Według niej wiele aptek ogólnodostępnych prowadzonych przy przychodniach lekarskich jest na skraju upadłości ze względu na zamknięcie tych poradni i wykonywanie świadczeń zdrowotnych wyłącznie w drodze elektronicznej lub teleporad. Taka sytuacja trwa od marca 2020 roku.
– Pacjenci nie przychodzą do poradni, a zatem nie przychodzą do apteki posadowionej w budynku poradni lub obok niej – czytamy w piśmie Aliny Góreckiej, prezes Wielkopolskiej Okręgowej Rady Aptekarskiej do premiera Mateusza Morawickiego.
Problem nie dotyczy jednak tylko aptek przy przychodniach.
– Apteki ogólnodostępne prowadzące działalność w obrębie szpitali, które zostały przekształcone w szpitale jednoimienne, obligatoryjnie musiały zawiesić swoją działalność. Nie wiadomo, kiedy będą mogły ją wznowić. Są zamknięte od marca 2020 roku – informuje Alina Górecka.
W swoim piśmie zaznacza również, że apteki prowadzące działalność przy szpitalach i na ich terenie zanotowały znaczne spadki obrotów ze względu na ograniczenie działalności samych szpitali, poradni przyszpitalnych, zakaz odwiedzin chorych oraz ograniczenie możliwości przebywania obywateli na terenie szpitali.

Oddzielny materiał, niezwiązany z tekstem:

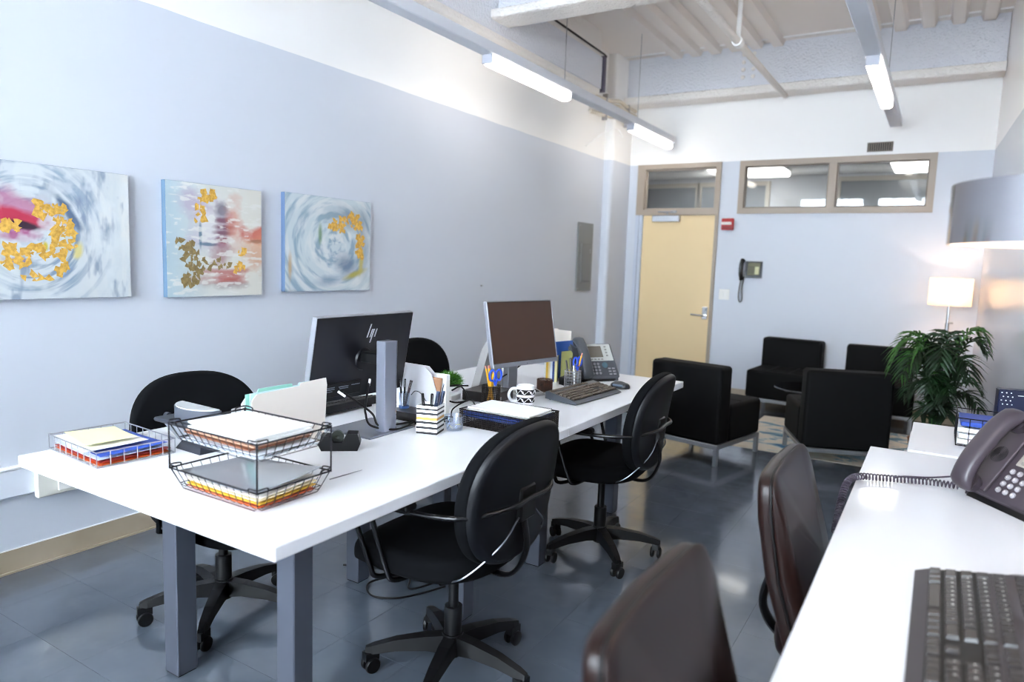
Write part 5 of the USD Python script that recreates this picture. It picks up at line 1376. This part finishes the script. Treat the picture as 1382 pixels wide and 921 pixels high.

– Apteki te są często w dramatycznej sytuacji i grozi im bezpowrotne zakończenie działalności, jeśli nie będą miały możliwości skorzystania z pomocy rządowej w ramach tarczy 6.0 na warunkach dotyczących przedsiębiorców, których ona aktualnie dotyczy – podsumowuje prezes Wielkopolskiej Okręgowej Rady Aptekarskiej.